Florian Wüst
Berlin Underground
West-Berlin der 1980er Jahre im Film: Das »Schaufenster des freien Westens« ist eine Insel, eine invertierte Festung, ein erweiterter Innenraum, der zwischen Wohnung, Stammkneipe, nächtlicher Fahrt über die Stadtautobahn und verwilderten Brachflächen changiert. Die Ruinen der Moderne sind zu künstlerischen Freiräumen geworden. Diese besondere urbane und soziale Topografie, die Ulrike Ottinger zu ihrer Berlin-Trilogie inspirierte, zeichnet Florian Wüst anhand ausgesuchter Filmbeispiele nach. Er erzählt dabei die Geschichte radikaler Subjektivität und Selbsterfindung bis in die Abgründe der neoliberalen Wende hinein fort: die prekären Arbeits- und Lebenswelten der Selbstvermarktung in Tatjana Turanskyjs Eine flexible Frau (2010), die sich im Bild der längst dem Ausverkauf preisgegebenen Stadt widerspiegeln.
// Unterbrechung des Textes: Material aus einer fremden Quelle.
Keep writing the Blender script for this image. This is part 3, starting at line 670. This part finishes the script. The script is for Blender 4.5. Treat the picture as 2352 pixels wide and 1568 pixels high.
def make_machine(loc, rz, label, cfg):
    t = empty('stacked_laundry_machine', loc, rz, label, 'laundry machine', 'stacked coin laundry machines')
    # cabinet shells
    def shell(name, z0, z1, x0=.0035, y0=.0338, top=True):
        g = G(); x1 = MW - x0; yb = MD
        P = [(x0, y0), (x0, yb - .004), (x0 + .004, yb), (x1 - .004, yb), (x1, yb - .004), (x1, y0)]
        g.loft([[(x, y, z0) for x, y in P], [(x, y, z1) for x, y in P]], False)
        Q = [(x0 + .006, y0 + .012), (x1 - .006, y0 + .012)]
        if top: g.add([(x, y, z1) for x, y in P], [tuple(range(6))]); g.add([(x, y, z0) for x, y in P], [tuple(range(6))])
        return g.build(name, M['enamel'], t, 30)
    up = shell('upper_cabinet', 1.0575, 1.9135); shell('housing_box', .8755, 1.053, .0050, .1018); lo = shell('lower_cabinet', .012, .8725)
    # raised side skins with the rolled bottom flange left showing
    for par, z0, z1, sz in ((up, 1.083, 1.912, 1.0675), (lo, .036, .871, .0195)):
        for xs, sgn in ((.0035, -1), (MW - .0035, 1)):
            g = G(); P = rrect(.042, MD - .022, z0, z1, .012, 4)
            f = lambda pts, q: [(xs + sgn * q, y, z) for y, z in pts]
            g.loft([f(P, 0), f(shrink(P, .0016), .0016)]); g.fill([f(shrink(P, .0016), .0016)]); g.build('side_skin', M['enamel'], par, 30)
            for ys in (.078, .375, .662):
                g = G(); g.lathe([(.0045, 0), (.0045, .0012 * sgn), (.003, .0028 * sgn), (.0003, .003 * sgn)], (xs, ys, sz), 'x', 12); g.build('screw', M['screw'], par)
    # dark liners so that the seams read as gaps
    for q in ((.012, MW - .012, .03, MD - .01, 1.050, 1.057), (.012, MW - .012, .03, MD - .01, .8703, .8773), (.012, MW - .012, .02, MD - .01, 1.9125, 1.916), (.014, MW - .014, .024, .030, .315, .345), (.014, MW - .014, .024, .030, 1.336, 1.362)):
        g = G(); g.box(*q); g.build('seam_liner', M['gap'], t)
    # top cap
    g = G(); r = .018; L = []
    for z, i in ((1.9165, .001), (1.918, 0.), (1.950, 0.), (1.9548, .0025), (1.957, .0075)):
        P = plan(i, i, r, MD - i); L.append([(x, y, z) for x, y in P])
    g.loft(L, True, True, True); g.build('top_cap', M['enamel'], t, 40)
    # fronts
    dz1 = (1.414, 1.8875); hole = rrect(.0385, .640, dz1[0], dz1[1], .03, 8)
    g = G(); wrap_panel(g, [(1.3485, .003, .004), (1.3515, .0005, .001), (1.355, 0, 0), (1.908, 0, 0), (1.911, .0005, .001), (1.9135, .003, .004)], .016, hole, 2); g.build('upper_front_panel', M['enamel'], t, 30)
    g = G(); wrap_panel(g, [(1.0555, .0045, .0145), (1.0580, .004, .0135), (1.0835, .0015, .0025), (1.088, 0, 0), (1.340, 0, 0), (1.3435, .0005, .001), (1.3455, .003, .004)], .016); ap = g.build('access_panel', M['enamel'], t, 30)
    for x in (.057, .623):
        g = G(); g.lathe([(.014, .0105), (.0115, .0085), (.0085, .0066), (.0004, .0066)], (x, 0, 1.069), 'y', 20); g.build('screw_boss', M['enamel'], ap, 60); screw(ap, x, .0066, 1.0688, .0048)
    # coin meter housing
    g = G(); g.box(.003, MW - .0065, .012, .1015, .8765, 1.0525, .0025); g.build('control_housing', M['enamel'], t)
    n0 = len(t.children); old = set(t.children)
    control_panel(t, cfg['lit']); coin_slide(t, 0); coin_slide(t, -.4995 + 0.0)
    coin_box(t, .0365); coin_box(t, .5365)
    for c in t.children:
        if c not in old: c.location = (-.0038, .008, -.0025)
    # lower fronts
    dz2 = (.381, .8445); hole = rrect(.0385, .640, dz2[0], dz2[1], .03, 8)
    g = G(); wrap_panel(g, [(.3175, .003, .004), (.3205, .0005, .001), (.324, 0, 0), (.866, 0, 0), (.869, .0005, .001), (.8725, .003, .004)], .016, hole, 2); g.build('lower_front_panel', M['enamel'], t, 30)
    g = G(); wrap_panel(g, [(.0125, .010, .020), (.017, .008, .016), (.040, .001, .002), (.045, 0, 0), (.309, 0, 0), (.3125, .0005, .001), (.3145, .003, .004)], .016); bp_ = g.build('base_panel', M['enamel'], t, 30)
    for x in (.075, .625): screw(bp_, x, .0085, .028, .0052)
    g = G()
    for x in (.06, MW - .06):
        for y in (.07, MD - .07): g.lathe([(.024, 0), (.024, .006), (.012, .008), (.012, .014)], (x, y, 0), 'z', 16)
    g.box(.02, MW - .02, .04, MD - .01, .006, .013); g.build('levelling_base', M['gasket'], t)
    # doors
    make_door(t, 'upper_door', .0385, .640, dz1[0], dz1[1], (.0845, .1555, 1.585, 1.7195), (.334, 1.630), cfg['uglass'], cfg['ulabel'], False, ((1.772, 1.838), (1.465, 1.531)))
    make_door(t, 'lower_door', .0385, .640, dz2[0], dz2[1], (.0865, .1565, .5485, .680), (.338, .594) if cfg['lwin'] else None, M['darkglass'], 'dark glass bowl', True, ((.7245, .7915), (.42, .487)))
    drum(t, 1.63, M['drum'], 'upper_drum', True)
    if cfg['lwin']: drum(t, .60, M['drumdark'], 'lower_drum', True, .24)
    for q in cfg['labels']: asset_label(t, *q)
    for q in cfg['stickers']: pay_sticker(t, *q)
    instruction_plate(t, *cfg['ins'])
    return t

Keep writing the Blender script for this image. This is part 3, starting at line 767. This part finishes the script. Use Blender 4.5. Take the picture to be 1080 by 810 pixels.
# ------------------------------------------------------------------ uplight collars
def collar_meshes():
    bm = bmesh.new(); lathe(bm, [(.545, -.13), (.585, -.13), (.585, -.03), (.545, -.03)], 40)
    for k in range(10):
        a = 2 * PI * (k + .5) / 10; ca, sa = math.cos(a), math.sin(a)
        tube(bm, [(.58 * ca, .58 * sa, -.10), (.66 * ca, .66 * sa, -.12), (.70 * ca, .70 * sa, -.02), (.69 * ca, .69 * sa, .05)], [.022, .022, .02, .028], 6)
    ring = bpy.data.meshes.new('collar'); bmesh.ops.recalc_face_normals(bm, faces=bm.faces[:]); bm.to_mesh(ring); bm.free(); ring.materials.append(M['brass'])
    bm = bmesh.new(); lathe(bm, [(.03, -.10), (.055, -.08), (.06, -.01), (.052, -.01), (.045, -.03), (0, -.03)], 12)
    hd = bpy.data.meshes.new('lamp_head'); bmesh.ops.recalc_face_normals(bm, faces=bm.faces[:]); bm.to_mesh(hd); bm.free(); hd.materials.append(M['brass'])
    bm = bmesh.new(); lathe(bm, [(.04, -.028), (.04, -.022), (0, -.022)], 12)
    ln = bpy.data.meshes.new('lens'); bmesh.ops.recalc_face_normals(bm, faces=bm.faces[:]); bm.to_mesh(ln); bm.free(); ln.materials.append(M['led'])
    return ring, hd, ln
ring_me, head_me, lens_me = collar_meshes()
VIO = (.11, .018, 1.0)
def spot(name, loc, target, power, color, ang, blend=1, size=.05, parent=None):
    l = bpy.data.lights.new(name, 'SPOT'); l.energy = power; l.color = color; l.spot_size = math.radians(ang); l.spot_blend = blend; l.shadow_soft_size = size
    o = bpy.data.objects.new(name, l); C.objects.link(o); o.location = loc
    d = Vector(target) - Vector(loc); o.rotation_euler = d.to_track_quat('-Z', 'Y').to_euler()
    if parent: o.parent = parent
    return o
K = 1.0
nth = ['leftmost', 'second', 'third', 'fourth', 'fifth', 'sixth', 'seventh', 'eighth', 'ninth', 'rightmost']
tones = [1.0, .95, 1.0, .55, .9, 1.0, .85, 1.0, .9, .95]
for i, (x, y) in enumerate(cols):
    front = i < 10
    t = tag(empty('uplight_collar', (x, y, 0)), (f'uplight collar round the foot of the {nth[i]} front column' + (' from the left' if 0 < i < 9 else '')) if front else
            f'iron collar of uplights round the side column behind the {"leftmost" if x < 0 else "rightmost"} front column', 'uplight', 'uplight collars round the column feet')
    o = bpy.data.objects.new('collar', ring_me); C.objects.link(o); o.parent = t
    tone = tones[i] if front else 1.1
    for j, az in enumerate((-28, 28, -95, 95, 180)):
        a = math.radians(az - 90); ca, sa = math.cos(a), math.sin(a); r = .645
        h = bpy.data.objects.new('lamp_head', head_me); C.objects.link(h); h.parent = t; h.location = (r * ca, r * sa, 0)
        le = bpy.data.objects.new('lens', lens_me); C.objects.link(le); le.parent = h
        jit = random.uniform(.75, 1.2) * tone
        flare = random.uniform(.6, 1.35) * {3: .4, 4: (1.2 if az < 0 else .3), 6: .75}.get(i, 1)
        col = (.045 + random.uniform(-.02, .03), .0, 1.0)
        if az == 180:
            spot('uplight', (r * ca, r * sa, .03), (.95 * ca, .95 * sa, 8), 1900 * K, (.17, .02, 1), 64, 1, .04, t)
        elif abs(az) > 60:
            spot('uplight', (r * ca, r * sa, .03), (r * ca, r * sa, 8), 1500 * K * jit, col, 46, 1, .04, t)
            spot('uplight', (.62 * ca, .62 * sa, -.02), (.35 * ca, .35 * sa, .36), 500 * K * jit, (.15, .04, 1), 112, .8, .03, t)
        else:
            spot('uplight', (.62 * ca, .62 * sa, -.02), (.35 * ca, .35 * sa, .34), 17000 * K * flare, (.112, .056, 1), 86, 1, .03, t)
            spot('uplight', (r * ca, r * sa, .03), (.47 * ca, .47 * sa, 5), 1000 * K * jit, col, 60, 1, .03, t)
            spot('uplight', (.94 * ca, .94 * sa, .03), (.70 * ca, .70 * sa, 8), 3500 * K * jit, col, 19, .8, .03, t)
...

Florian Wüst arbeitet als freischaffender Filmkurator in Berlin. Er kuratiert Filmprogramme und Ausstellungen für internationale Kunstinstitutionen, Kinos und Festivals. Gemeinsam mit Stefanie Schulte Strathaus veröffentlichte er das Buch Wer sagt denn, dass Beton nicht brennt, hast du’s probiert? Film im West-Berlin der 80er Jahre (2008). Wüst ist Mitgründer der Berliner Hefte zu Geschichte und Gegenwart der Stadt, einer fortlaufenden Publikationsreihe, die die sozialen, kulturellen und ökonomischen Veränderungen in Berlin und anderen Städten thematisiert.